* [Collected material]

start

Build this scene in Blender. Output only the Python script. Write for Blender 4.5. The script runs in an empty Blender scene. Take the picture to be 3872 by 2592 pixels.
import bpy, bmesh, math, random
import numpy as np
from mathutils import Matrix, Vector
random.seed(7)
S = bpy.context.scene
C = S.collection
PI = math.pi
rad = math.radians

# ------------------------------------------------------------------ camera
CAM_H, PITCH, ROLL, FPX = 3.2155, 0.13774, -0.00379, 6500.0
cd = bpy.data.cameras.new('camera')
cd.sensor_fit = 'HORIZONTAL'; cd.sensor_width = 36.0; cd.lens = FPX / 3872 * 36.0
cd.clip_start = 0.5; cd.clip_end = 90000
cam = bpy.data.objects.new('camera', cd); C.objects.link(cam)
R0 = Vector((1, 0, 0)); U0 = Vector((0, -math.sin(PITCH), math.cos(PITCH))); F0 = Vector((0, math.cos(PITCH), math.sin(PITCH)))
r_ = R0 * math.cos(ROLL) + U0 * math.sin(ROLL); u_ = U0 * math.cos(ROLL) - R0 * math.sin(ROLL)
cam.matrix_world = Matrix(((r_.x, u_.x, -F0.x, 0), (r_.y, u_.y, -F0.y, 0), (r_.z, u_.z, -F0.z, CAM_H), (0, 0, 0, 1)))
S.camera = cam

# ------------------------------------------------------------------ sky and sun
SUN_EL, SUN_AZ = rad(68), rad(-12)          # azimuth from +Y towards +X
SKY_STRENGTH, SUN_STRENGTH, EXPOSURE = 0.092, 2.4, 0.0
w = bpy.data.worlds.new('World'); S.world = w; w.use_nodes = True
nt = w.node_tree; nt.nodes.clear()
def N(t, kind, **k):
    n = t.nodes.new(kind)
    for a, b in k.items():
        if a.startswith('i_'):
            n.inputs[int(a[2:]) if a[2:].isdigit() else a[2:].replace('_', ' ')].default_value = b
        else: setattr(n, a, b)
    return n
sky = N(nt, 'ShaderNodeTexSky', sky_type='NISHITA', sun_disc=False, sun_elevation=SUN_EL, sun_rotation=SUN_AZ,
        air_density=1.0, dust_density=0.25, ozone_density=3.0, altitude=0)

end

* [Brief] Reproduce exactly, please, only the lines from the start of the data above to the line that contains "S.camera = cam", with both ends kept.

* [Exercise result]
Build this scene in Blender. Output only the Python script. Write for Blender 4.5. The script runs in an empty Blender scene. Take the picture to be 3872 by 2592 pixels.
import bpy, bmesh, math, random
import numpy as np
from mathutils import Matrix, Vector
random.seed(7)
S = bpy.context.scene
C = S.collection
PI = math.pi
rad = math.radians

# ------------------------------------------------------------------ camera
CAM_H, PITCH, ROLL, FPX = 3.2155, 0.13774, -0.00379, 6500.0
cd = bpy.data.cameras.new('camera')
cd.sensor_fit = 'HORIZONTAL'; cd.sensor_width = 36.0; cd.lens = FPX / 3872 * 36.0
cd.clip_start = 0.5; cd.clip_end = 90000
cam = bpy.data.objects.new('camera', cd); C.objects.link(cam)
R0 = Vector((1, 0, 0)); U0 = Vector((0, -math.sin(PITCH), math.cos(PITCH))); F0 = Vector((0, math.cos(PITCH), math.sin(PITCH)))
r_ = R0 * math.cos(ROLL) + U0 * math.sin(ROLL); u_ = U0 * math.cos(ROLL) - R0 * math.sin(ROLL)
cam.matrix_world = Matrix(((r_.x, u_.x, -F0.x, 0), (r_.y, u_.y, -F0.y, 0), (r_.z, u_.z, -F0.z, CAM_H), (0, 0, 0, 1)))
S.camera = cam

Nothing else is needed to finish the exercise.